Stakeholder/Partners: Aging Seniors, Assisted Living Centers in Kansas and Nebraska
Location: Omaha, Nebraska
Year/Timeline: 2024
Area of Focus: Housing Design for Assisted Living
Department/Courses Involved: IAID – APDesign -KSU, Capstone Studio, led by Professor Vibhavari Jani
Executive Summary: Interior Architecture Graduate Students Grace Hedrickson, Matthew Virgil, and Sarah Wright reframed assisted living as “Continued Living,” shifting aging from a model of care dependency to one of continued growth, dignity, and engagement. Responding to increasing demand for equitable senior housing and the growing social isolation of older adults, the designers led by Professor Vibhavari Jani, positioned architecture as a catalyst for social connection and well-being. Grounded in innovation, the project integrates sustainability, universal design beyond ADA minimums, and holistic spatial systems to support diverse physical and cognitive needs. Passive environmental strategies, intuitive navigation, and sensory-rich communal environments foster autonomy while encouraging meaningful interaction. The design expands beyond traditional senior housing models by embedding intergenerational and community-facing spaces that actively connect residents with the surrounding neighborhood. In doing so, it transforms housing into social infrastructure that reduces isolation and strengthens civic belonging. By prioritizing accessibility, environmental responsibility, and human-centered innovation, the Continued Living Center demonstrates a scalable model for socially responsive design that enhances quality of life and redefines the future of aging in place.
Project Description: This project reimagines assisted living as “Continued Living,” shifting the paradigm from end-of-life care to a proactive model of dignity, independence, and ongoing life participation. In the United States, over 12 million older households are cost-burdened, spending more than 30% of their income on housing, with many exceeding 50%—a condition that significantly limits access to safe and supportive living environments. At the same time, the national median cost of assisted living exceeds $65,000 annually, far surpassing the income of many older adults on fixed pensions and Social Security.
This affordability crisis intersects with a growing public health concern: social isolation. Research shows that loneliness affects nearly one in three older adults in senior housing settings and is strongly associated with depression, cognitive decline, and poorer long-term health outcomes. Loneliness has been identified as a key predictor of reduced well-being and even increased mortality risk among aging populations.
In response, the Continued Living Center proposes an innovative, socially driven housing model that treats architecture as essential social infrastructure. The design integrates sustainability, universal design beyond ADA minimums, and holistic spatial systems that support physical, sensory, and cognitive diversity. Passive environmental strategies reduce operational burden while ensuring long-term resilience and affordability.

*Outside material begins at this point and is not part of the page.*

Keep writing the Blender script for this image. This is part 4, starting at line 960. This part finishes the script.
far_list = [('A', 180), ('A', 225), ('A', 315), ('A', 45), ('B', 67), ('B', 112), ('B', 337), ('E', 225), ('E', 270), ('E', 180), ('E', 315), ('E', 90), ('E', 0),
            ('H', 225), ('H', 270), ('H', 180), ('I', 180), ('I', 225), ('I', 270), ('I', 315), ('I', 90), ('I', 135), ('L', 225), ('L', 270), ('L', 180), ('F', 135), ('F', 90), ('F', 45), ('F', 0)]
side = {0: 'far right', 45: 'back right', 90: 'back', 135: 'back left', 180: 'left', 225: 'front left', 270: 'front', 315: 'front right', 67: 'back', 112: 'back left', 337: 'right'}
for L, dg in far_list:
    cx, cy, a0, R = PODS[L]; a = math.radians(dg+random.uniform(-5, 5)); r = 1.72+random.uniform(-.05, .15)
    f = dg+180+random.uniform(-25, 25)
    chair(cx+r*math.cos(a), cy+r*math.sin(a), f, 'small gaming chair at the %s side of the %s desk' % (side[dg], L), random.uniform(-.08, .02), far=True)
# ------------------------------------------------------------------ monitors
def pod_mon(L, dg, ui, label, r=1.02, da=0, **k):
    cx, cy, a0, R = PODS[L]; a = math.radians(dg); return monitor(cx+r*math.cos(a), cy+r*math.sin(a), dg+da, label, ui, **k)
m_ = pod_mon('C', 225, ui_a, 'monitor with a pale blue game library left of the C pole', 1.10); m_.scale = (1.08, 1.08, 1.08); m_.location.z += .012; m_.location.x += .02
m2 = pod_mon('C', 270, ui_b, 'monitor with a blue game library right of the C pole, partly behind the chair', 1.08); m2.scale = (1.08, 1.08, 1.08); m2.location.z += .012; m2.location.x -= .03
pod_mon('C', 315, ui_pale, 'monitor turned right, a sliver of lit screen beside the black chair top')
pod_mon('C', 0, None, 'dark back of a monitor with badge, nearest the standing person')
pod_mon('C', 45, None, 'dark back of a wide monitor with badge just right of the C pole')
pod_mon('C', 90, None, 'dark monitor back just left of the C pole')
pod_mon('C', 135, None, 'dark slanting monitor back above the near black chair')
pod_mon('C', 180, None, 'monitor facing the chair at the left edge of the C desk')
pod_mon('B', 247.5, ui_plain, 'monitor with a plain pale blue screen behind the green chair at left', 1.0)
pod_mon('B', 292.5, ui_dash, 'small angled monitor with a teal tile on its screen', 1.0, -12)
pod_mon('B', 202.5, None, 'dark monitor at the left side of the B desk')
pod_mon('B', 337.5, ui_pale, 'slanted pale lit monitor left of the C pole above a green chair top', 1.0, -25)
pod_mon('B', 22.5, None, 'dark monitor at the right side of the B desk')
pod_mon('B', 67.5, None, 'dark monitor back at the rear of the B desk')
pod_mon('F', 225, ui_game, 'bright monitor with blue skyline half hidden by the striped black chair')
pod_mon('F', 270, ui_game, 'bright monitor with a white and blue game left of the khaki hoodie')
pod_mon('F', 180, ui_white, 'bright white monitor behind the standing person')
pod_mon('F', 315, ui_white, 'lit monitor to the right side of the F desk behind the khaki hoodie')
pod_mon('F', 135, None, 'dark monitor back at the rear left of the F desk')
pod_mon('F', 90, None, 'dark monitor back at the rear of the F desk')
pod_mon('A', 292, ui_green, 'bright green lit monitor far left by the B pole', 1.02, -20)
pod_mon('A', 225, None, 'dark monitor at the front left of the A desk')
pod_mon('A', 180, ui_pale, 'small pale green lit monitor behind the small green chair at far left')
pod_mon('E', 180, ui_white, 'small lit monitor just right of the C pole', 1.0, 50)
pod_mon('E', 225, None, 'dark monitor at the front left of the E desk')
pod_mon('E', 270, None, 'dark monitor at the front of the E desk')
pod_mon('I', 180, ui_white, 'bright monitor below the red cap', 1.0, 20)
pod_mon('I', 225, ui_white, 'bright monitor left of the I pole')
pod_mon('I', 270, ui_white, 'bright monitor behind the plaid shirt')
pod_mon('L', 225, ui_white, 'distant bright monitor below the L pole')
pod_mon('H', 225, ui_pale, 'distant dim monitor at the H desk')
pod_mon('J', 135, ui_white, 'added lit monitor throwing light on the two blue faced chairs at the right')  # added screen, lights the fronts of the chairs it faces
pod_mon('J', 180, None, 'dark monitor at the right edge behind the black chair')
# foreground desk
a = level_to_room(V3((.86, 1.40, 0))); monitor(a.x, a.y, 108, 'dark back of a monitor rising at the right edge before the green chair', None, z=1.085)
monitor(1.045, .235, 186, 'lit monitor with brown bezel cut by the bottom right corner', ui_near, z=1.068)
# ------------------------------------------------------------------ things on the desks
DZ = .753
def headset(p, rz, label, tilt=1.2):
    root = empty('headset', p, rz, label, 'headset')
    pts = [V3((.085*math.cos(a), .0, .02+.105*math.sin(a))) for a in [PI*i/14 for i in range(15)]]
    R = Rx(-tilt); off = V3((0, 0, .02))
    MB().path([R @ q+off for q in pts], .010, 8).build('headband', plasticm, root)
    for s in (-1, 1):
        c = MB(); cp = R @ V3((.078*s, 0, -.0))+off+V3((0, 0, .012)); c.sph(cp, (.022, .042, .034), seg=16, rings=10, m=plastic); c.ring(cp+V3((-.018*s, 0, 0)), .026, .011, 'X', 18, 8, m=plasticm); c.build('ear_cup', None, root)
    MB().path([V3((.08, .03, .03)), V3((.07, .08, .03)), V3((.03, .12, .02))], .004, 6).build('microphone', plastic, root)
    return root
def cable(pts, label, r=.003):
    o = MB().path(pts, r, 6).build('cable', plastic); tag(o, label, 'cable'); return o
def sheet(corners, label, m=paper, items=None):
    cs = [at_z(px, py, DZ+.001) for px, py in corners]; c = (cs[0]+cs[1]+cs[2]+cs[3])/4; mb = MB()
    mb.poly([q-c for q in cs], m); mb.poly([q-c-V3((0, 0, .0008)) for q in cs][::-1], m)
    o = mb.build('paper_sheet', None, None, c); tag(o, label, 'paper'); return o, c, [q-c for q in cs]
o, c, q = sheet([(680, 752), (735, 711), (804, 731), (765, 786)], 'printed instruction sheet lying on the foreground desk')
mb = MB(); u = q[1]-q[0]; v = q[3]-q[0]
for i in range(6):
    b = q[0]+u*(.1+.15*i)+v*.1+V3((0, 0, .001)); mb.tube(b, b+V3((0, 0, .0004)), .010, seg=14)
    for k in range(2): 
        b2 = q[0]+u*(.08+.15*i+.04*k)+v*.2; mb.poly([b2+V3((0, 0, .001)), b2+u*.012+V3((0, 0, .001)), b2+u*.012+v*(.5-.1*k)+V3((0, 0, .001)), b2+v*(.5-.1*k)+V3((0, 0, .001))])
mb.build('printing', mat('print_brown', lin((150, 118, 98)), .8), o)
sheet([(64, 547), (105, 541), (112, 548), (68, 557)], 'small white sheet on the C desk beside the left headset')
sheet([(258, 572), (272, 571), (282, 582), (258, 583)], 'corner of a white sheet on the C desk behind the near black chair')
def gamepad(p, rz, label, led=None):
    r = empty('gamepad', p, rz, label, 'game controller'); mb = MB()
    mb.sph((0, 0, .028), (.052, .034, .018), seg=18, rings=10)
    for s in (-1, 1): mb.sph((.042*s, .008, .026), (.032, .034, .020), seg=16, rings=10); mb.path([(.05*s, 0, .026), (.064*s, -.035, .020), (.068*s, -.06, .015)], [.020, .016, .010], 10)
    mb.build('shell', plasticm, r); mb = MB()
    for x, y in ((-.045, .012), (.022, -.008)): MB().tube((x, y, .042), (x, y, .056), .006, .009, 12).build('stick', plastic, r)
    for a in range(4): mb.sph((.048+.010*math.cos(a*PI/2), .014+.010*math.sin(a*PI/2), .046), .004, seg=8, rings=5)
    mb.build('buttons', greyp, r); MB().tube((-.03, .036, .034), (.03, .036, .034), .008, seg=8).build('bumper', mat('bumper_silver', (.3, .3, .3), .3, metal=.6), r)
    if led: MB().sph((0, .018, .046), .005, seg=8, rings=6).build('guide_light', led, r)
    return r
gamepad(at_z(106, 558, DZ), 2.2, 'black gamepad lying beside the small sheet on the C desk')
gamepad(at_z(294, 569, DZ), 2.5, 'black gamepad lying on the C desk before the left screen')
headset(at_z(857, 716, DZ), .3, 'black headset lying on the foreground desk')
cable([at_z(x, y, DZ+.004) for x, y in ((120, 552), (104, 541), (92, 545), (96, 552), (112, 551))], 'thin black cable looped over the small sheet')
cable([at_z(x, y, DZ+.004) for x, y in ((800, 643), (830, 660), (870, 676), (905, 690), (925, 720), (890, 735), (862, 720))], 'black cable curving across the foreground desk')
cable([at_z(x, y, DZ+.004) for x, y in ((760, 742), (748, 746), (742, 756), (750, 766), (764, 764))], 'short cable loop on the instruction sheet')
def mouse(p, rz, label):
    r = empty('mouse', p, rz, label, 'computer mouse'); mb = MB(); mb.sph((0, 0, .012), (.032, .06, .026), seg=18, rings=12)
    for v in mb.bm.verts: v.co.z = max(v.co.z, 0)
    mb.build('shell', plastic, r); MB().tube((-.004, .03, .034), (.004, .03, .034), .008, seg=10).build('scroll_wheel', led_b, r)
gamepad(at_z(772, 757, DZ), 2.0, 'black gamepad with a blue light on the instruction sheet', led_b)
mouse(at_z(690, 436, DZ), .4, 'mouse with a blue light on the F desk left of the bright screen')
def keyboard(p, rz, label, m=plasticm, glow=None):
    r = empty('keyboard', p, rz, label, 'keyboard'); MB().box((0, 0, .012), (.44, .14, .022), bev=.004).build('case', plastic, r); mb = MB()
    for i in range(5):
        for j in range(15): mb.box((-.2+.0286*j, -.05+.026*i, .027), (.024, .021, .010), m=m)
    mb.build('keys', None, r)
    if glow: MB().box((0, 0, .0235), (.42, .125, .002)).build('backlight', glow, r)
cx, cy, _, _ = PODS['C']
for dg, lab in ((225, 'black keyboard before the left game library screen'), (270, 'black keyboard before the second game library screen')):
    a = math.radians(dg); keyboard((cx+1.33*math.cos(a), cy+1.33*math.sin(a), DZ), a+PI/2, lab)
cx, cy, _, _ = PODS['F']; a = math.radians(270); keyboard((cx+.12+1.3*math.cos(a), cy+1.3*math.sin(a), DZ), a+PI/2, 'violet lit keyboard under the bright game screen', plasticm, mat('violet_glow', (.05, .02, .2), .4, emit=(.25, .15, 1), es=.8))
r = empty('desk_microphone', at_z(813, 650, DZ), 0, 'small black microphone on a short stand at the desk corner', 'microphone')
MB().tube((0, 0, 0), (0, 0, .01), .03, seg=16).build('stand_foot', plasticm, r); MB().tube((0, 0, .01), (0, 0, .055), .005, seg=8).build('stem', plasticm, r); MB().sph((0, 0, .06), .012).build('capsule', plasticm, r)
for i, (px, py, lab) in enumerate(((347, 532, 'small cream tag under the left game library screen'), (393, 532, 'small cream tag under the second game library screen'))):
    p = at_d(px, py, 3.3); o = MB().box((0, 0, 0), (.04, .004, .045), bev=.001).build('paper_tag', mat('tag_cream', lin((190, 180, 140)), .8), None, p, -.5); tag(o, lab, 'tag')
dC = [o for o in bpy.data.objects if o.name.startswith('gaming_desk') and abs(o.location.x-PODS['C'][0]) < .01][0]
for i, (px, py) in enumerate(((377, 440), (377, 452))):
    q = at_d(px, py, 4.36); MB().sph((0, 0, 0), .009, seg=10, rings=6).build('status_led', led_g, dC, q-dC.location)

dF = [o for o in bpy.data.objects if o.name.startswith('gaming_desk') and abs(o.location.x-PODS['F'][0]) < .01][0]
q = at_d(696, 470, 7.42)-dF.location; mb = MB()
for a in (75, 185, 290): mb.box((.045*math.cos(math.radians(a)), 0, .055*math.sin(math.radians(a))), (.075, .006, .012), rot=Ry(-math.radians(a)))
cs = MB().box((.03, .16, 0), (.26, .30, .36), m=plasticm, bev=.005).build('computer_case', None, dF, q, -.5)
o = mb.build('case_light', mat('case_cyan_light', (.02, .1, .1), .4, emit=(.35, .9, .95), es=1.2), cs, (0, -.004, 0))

A key innovation lies in the reconfiguration of space to actively generate social connection. Communal dining and cafe, flexible shared rooms, wellness corridors and courtyards, and intergenerational activity zones are embedded throughout the building to encourage daily interaction rather than incidental contact. Intuitive wayfinding, sensory-rich environments, and layered thresholds between private and collective realms further support autonomy while reducing isolation.

By connecting residents to surrounding neighborhoods through shared programming and accessible public-facing spaces, the project extends beyond traditional senior housing to become a civic anchor. This model reframes aging not as withdrawal, but as continued participation in community life. Ultimately, the design offers a scalable, socially responsive framework that addresses the intersecting crises of housing affordability, loneliness, and aging with innovation, equity, and human dignity at its core.